DNSRawOut
Summary
An IP address resolver for Apache logs.
Status: Beta; Version: 0.0.1; Activity: Shelved; License: GPL; Programming Language: C; Author: David.
What is DNSRawOut?...
Webalizer is great for creating nice stats, but I also want to browse through my logs and have all the IP addresses resolved. I thought Webalizer might do this as it already does all the work of building a DNS cache and resolving the IPs, but after hunting through all the (many!) options I find it doesn't. I could switch on resolving IPs in Apache, but that's a bad idea which would slow down serving my webpages and could even be used for a DoS attack.
I found DNSTran which does what I want and is free-of-charge (gratis), but doesn't come with any source. Now I'm 99% sure DNSTran isn't doing anything nasty as it sends off all those IP packets from me, but not having the source code available made me feel uneasy.
I went for a hunt for an open source equivalent. I found MassDNS, but it wouldn't compile under GCC3.3.2. Besides it bugged me that these programs were creating their own DNS caches, when Webalizer already has built one. So, I tried to hack in (yet another) option to Webalizer to spew out raw output after having resolved the host address.
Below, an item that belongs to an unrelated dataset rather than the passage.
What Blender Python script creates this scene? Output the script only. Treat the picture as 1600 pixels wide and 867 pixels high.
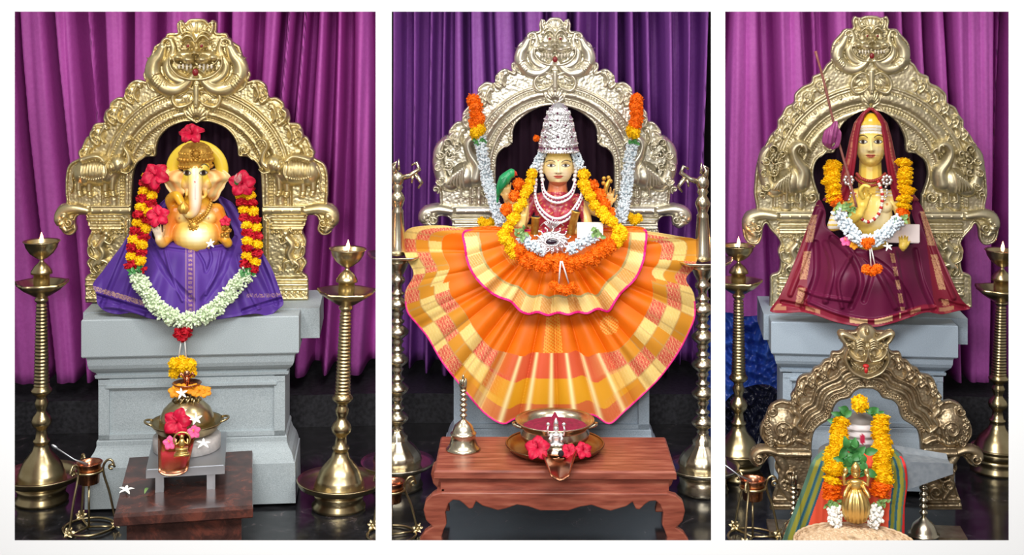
import bpy, math, random
import numpy as np
from mathutils import Matrix, Vector
from math import sin, cos, pi, atan, atan2, sqrt
random.seed(7); rng = np.random.default_rng(7)
SC = bpy.context.scene
for o in list(bpy.data.objects): bpy.data.objects.remove(o)

# ------------------------------------------------------------------ camera, world, lights
F, HY, CH = 2200.0, 0.0, 1.9          # focal length in px, horizon row, camera height
cam = bpy.data.cameras.new('camera'); cam.sensor_width = 36; cam.lens = F/1600*36
cam.shift_y = -(433.5-HY)/1600; cam.clip_start = .05; cam.clip_end = 60
co = bpy.data.objects.new('camera', cam); SC.collection.objects.link(co)
co.location = (0, 0, CH); co.rotation_euler = (pi/2, 0, 0); SC.camera = co
W = bpy.data.worlds.new('world'); SC.world = W; W.use_nodes = True
W.node_tree.nodes['Background'].inputs[0].default_value = (1, .97, .93, 1)
W.node_tree.nodes['Background'].inputs[1].default_value = .32
SC.view_settings.view_transform = 'Standard'; SC.view_settings.look = 'None'
SC.view_settings.exposure = 0.0; SC.view_settings.gamma = 1

def area(name, loc, target, sx, sy, power, col=(1, 1, 1)):
    l = bpy.data.lights.new(name, 'AREA'); l.shape = 'RECTANGLE'; l.size = sx; l.size_y = sy
    l.energy = power; l.color = col
    o = bpy.data.objects.new(name, l); SC.collection.objects.link(o); o.location = loc
    o.rotation_euler = (Vector(target)-Vector(loc)).to_track_quat('-Z', 'Y').to_euler()
area('wall_fill_light', (0, 2.2, 3.1), (0, 4.3, 1.2), 4.0, .7, 160)  # unseen fill lamp, added to brighten the white wall
area('hall_front_light', (-.3, .3, 2.0), (0, 5.5, 1.1), .5, .35, 62, (1, .97, .93))
for nm, x, yy in (('shrine_ceiling_light', -1.25, 4.6), ('shrine_ceiling_light', .15, 4.6), ('shrine_ceiling_light', 1.4, 4.6)):
    area(nm, (x-.25, yy, 2.35), (x+.05, 5.7, .95), .35, .2, 11, (1, .95, .87))

# ------------------------------------------------------------------ frames of the three shrines
class Bay:
    def __init__(s, cx, turn=.4):
        s.cx = cx; s.th = turn*atan((cx-800)/F); s.c, s.s = cos(s.th), sin(s.th)
        s.M = Matrix.Rotation(-s.th, 4, 'Z')
    def k(s, px): return (px-800)/F*s.s + s.c
    def P(s, px, py, d):
        px = np.asarray(px, float); py = np.asarray(py, float)
        X = (px-800)/F; yy = X*s.s+s.c
        return np.stack(np.broadcast_arrays((X*s.c-s.s)/yy*d, d+0*px, CH-(py-HY)/F/yy*d), -1)
    def m(s, px, d): return d/F/s.k(px)
    def floor(s, px, py): return F*CH/(py-HY)*s.k(px)      # depth of the floor point seen there
    def depth(s, px, py, z): return F*(CH-z)/(py-HY)*s.k(px)
B1, B2, B3 = Bay(308), Bay(866), Bay(1356)
B0 = Bay(800); B1T = Bay(288, .8)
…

The code is very crude and simple.
addr_len = strlen(log_rec.hostname);
if (inet_addr(log_rec.hostname) != INADDR_NONE)
{
resolve_dns(&log_rec);
}
if (dns_raw_out) {
assert(addr_len < strlen(tmp_buf));
fprintf(out_fp, "%s%s\n", log_rec.hostname, tmp_buf+addr_len);
}But with it added I started getting memory errors in weird places! It's a cliche, but I don't think it's my code which was causing them, just the change has exposed the problem. Webalizer is a very useful tool, but its source shows why Perl programmers shouldn't be allowed to touch C ;-). Have a look at it sometime... main() is over 1100 lines long!!! Debugging it isn't something I wanted to do. Instead I cut out all the statistics processing until I had a program which just uses the DNS cache to resolve the IP addresses in Apache logs. And guess what? The memory errors disappeared! (Not conclusive proof that it wasn't my fault I know.)
DNSRawOut -- It's crude and ugly, but it works for me.